Dans un autre rêve Nathalie, les enfants et moi habitions l’appartement de Chambéry-le-Haut, dont la porte était devenue molle comme du pain moisi et s’enfonçait. Un couple se disputait bruyamment dans l’entrée, dont nous nous moquions et à qui je demandais sans aucune diplomatie de se montrer plus discrets. Ce rêve était saturé de saveurs remontées tout droit de mes années d’enfance : grandes affiches de Guidoni, coulemelles mises à sécher dans la buanderie, et la porte de l’entrée qui aurait été tout à fait réaliste si elle n’était devenue si flasque.

 

La journée qui s’écoule est pareille à ce pêle-mêle des rêves, faite d’images attrapées à la fenêtre (lumière aveuglante, sitelle et grive dans le poirier), d’attente, de musique, de ménage, et constamment criblée du souvenir de ma mère qui revient par vagues. Je joue « Oblivion » en pensant à elle, et constate qu’il manque définitivement une pièce à tout ce que je peux faire.

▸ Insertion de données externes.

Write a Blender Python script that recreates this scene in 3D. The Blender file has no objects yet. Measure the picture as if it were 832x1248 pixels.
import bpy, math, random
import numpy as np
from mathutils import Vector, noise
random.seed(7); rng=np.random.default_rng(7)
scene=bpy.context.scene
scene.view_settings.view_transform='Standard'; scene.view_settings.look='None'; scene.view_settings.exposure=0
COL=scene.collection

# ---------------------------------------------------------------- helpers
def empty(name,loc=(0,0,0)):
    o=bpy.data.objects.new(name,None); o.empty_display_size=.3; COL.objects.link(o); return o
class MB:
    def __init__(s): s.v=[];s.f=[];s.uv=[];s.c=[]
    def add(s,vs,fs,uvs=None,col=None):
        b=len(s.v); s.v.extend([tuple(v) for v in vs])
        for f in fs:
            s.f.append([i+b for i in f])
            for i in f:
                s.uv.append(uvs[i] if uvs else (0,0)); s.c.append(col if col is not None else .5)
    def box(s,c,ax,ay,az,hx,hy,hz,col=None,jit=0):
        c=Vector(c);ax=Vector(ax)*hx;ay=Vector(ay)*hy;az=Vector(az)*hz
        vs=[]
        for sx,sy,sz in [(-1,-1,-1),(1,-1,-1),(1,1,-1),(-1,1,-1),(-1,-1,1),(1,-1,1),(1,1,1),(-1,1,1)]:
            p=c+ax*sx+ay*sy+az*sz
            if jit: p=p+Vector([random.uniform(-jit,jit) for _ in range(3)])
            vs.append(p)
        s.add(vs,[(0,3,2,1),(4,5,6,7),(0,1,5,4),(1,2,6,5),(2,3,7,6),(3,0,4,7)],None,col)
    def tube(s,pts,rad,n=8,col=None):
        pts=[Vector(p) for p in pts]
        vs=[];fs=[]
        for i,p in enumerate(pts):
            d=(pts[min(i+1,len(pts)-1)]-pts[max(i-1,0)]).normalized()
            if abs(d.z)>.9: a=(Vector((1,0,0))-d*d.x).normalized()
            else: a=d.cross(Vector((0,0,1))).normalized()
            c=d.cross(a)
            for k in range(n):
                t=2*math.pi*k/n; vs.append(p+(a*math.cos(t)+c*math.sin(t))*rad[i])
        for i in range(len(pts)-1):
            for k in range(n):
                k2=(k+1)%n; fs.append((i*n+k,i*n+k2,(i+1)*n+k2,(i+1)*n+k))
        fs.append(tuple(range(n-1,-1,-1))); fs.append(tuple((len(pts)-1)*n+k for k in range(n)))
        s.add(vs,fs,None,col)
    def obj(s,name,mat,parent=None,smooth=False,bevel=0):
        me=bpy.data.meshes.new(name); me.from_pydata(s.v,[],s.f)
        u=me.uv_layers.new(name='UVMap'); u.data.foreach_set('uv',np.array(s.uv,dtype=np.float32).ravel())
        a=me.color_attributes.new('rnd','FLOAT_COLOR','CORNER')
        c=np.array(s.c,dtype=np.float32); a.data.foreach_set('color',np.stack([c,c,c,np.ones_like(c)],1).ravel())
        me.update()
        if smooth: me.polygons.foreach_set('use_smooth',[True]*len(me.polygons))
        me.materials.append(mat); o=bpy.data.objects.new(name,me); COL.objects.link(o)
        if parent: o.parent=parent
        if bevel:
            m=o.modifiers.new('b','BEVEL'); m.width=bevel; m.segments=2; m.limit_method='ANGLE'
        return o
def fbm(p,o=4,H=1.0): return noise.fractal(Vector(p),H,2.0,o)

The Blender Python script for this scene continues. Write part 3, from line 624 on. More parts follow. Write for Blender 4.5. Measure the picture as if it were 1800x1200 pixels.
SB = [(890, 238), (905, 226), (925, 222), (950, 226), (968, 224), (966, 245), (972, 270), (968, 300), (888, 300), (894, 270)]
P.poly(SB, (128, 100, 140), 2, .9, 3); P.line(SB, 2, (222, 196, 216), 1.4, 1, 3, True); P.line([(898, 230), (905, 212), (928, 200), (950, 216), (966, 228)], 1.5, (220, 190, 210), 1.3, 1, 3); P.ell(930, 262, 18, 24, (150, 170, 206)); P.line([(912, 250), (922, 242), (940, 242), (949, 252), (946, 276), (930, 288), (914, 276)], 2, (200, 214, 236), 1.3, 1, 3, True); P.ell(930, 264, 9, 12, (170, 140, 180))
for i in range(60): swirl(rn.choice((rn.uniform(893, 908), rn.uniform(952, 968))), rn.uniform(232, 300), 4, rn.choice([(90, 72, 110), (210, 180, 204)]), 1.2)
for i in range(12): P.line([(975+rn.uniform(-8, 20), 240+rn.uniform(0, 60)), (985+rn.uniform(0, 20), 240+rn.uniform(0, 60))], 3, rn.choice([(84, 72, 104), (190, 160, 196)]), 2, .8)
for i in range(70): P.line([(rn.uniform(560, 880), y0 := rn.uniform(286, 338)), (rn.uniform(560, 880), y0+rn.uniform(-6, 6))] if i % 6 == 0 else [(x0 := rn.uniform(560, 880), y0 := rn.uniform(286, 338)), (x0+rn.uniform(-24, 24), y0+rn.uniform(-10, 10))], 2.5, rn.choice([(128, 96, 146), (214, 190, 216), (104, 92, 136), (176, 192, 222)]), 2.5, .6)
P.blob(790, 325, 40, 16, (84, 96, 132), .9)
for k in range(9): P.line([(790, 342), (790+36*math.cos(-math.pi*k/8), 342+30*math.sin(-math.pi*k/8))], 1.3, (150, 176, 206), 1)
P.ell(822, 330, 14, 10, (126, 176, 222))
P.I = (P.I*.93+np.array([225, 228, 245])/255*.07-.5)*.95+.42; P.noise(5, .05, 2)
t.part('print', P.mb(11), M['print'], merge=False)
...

L’accablement est indéniable, qu’on tente de rendre fécond : c’est lui, qui plus que tout, me pousse à travailler – c’est le désir ou la nécessité de me tricoter un chandail de mots et de notes à partir de ce manque pour essayer d’avoir un peu moins froid, pour le contourner ou pour le justifier ; pour continuer également le dialogue et ne surtout rien céder à l’oubli.